Anhelamos relacionarnos con un Ser Supremo, sin intermediarios, sin la intervención de la opresora y defectiva mano humana, pero invariablemente quedamos a merced de milenarios proyectos y dogmas programados. “Ése en que crees, lector, ése es tu dios, el que ha vivido contigo en ti, y nació contigo y fue niño cuando eras tú niño, y fue haciéndose hombre según tú te hacías hombre, y que se disipaba cuando te disipabas […]”, afirma Unamuno.
Tenemos sed y hambre de inmortalidad y nos sabemos frágiles, vulnerables, mortales. Deseamos existir sempiternamente, y el aire que respiramos es nunca saldada hipoteca. ¡Qué mayor anhelo que el de igualarse y emular a Dios: el ideal diseñado! ¡Cuán decepcionados nos sentimos con las nuestras y ajenas fallas y limitaciones! Tanteamos a oscuras esa angustia que nos lleva a cuestionar la existencia de Dios, sin confesarlo.

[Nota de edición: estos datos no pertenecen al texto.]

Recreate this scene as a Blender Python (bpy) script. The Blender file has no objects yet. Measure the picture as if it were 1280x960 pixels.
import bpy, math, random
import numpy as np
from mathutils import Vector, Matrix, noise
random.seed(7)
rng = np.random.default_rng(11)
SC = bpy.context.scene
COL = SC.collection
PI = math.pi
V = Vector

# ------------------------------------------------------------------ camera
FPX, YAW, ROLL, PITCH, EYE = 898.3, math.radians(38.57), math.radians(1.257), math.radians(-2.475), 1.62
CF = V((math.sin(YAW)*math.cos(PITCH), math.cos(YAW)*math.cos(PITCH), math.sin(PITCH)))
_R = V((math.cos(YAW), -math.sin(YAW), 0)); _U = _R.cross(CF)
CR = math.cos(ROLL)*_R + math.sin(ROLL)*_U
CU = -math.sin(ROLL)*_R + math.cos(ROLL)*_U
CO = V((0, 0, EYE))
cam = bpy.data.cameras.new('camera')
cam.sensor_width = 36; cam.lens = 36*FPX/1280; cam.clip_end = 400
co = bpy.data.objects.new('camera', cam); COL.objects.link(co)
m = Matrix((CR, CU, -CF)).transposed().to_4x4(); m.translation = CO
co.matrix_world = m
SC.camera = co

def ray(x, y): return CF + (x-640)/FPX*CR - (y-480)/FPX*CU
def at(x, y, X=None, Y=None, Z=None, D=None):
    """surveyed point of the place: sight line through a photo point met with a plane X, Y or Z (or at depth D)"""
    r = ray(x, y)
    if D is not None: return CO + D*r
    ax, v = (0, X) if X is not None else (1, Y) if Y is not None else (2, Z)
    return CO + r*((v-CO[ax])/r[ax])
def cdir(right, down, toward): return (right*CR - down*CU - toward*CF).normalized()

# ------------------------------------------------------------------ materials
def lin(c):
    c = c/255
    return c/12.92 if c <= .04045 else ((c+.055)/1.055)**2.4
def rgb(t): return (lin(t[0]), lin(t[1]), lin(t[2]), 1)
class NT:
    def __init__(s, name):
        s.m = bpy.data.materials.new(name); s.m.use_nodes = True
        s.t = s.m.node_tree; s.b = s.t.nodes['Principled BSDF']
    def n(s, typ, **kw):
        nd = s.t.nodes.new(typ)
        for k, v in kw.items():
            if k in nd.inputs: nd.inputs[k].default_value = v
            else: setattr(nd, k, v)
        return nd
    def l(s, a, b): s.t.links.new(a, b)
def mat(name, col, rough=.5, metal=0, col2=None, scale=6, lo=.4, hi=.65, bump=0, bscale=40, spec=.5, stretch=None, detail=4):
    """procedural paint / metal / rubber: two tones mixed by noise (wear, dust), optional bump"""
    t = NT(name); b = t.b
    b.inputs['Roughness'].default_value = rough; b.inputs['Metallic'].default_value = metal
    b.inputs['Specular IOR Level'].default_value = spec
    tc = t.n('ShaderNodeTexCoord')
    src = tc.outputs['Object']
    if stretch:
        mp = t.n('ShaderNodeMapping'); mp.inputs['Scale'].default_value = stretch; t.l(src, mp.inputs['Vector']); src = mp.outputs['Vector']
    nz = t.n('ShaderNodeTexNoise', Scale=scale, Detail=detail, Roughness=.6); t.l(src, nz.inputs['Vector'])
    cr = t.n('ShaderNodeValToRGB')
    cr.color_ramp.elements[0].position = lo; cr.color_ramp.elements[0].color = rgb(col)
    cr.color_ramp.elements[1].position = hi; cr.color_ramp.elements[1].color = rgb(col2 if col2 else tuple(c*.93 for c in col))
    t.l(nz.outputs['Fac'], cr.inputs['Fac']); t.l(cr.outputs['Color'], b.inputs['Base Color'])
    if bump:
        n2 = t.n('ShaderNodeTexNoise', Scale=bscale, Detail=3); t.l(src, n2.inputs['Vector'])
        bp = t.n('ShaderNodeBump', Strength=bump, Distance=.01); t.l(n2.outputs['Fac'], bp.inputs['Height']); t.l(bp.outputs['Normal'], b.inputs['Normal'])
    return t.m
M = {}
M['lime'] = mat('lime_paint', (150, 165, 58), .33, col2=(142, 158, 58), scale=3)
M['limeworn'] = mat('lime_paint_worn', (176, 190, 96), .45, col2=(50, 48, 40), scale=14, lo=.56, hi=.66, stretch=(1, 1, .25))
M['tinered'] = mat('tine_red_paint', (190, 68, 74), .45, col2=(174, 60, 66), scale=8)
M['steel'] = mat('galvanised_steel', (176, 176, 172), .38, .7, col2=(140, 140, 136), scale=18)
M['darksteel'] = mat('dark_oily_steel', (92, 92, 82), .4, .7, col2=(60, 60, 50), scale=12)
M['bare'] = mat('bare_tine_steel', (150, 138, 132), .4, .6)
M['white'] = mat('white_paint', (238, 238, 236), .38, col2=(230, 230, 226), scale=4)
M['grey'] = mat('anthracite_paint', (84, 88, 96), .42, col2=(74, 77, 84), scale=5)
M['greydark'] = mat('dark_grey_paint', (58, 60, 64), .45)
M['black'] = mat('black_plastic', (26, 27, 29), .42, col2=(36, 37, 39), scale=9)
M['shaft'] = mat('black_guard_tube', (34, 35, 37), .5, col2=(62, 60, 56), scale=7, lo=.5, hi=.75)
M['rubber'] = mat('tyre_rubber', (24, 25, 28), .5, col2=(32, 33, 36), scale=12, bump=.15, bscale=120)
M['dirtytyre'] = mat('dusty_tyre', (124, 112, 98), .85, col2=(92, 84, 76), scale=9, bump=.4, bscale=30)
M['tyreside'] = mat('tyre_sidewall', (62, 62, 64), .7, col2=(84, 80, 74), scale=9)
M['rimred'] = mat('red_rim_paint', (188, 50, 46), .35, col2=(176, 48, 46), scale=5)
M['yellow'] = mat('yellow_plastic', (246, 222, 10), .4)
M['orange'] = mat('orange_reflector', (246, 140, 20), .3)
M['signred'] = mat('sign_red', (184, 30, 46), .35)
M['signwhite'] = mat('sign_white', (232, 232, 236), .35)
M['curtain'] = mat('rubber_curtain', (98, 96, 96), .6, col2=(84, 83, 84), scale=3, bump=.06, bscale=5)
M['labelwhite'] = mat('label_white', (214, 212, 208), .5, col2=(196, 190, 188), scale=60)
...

Afirmamos creer lo que a ciencia cierta ignoramos. Con estoicismo, ocultamos nuestras dudas, nuestras miserias, para proteger a otros de la desesperanza o, quizá, por vanidad religiosa. Tememos la verdad. ¿Mentimos o nos mentimos? La fe imparte vida, libera; la religiosidad mutila, traiciona; nos transforma en súbditos de un reino insostenible que llegamos a abominar, por ilusorio y simulado. Recibimos masteres y doctorados en la carrera de las máscaras, nos naturalizamos con la ciudadanía de la doble moral, y dejamos atrás a ese niño al que le ha sido prometido el Reino de los Cielos.